When thou dost hear I am as I have been,
Approach me, and thou shalt be as thou wast,
The tutor and the feeder of my riots:
Till then, I banish thee, on pain of death,
As I have done the rest of my misleaders,
Not to come near our person by ten mile.
For competence of life I will allow you,
That lack of means enforce you not to evils:
And, as we hear you do reform yourselves,
We will, according to your strengths and qualities,
Give you advancement. Be it your charge, my lord,
To see perform’d the tenour of our word.
Set on.
Falstaff is unshaken, thinking that Henry is just pretending to criticize him, and says, “I shall be sent for soon at night.”
This is not to be, and Falstaff is adrift.
The entire play comes together at this moment, but I didn’t feel that this production gave this scene very much emotion. Something about the scene made it seem inconsequential. It had no gravitas; there were only a few characters on stage – Falstaff and his friends, and Henry and a small retinue – and it seemed small compared to its importance.
This production had an interesting beginning. The part of Rumour, who speaks a prologue, is played by Antony Byrne, who also plays Pistol. He begins by making an announcement asking people to turn off their cellphones and digital watches. Then says, “Turn off your phones. And open your ears.” He then comes on stage in jeans and a Rolling Stones t-shirt, and starts speaking the prologue, but is stopped briefly by a ring on his iPhone. He replies to a text, then takes a selfie, and speaks the rest of the prologue, while hashtags, such as #openyourears, are projected on the stage and the scrim.

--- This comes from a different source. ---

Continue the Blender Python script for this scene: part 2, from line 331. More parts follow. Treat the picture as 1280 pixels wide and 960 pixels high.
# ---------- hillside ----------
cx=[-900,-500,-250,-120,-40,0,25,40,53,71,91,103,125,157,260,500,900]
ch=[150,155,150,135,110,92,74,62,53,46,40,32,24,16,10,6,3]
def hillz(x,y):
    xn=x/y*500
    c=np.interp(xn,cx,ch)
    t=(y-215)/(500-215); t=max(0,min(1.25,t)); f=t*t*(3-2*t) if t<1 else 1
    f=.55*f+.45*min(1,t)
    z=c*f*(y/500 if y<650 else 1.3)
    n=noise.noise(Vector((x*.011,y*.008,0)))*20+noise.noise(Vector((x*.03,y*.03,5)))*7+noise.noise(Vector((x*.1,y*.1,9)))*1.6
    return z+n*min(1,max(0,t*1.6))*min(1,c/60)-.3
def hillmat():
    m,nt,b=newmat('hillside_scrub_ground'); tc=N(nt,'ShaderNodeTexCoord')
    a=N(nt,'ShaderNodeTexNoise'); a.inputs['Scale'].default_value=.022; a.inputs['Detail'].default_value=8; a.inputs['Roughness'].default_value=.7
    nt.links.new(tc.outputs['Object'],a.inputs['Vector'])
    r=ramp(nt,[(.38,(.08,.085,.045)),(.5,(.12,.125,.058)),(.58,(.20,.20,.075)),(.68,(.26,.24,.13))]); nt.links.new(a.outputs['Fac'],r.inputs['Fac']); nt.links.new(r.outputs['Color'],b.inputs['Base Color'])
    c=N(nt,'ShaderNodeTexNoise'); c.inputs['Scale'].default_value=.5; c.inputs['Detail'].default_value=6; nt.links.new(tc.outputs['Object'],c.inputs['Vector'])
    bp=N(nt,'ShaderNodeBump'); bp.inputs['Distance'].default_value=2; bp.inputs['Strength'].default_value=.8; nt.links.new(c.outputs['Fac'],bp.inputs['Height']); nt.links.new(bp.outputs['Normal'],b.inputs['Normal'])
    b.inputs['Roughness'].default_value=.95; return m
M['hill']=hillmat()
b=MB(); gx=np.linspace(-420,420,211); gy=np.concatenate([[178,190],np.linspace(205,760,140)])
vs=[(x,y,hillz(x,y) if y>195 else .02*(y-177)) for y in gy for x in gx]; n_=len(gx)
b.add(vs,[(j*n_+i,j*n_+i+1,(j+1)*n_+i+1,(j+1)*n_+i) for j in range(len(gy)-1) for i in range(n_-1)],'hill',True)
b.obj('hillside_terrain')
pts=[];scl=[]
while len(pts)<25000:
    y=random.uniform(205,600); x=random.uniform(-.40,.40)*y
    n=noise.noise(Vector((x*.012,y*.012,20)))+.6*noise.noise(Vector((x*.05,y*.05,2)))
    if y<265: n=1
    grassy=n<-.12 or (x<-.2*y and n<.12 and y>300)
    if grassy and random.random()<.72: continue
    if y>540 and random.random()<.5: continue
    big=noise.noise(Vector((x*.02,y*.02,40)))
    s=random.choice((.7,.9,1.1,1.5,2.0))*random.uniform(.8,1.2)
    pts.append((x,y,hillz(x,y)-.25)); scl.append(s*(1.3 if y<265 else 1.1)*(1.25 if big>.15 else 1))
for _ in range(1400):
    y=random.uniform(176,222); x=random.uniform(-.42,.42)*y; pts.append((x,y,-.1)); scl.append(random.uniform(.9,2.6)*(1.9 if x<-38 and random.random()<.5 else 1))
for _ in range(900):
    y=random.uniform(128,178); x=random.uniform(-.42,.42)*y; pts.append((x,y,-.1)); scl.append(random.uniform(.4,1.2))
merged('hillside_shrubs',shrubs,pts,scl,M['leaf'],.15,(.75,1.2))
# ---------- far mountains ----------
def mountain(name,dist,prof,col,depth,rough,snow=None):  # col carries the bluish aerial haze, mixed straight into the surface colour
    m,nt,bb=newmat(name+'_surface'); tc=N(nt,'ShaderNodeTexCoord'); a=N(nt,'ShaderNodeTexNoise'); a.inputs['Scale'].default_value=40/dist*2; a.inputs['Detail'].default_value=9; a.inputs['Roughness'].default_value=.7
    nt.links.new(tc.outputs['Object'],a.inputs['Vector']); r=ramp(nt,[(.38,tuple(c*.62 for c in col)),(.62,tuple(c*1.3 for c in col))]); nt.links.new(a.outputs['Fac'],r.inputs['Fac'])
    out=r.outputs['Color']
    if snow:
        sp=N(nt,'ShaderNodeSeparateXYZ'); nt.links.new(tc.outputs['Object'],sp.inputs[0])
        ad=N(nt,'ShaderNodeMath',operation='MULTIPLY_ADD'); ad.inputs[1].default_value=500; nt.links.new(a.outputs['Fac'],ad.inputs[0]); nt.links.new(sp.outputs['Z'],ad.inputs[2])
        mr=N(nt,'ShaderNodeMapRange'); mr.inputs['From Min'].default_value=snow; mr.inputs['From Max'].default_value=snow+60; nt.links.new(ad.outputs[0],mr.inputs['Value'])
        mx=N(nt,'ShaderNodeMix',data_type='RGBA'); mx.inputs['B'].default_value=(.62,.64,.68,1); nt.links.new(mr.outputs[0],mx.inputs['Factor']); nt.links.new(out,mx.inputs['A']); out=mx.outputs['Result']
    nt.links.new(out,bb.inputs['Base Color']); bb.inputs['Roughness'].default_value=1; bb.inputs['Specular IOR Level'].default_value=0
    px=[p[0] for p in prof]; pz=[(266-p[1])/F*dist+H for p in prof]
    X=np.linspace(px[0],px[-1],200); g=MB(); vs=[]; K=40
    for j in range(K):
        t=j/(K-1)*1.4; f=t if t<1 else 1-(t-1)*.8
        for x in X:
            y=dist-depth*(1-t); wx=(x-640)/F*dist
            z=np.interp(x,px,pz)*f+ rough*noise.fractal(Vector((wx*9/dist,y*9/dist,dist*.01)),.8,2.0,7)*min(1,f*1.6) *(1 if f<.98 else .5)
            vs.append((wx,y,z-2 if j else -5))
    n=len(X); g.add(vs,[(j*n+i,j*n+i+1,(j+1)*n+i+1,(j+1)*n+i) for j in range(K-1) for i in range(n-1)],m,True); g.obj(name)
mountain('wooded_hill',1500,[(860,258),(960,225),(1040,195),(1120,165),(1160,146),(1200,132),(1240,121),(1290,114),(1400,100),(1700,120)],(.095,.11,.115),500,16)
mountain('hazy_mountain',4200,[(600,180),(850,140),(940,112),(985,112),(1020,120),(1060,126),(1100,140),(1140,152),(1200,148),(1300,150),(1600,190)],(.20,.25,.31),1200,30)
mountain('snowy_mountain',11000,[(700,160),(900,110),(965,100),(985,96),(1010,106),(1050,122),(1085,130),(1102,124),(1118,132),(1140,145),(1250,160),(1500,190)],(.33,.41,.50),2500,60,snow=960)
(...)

This was a delightfully modern way to open the play, and it worked very well.
On the other hand, the epilogue was cut. It’s not important to the story, but it does set out what would happen in the follow-up, Henry V. The play ended here with Falstaff’s young page coming out into the middle of the stage, then the lights cutting out. I felt that ending made no sense.
All in all, it was an agreeable night, but, as expected, much less so than Part 1. If you can see both, you should; if not, see Part 1, which is a memorable production and features a brilliant Falstaff.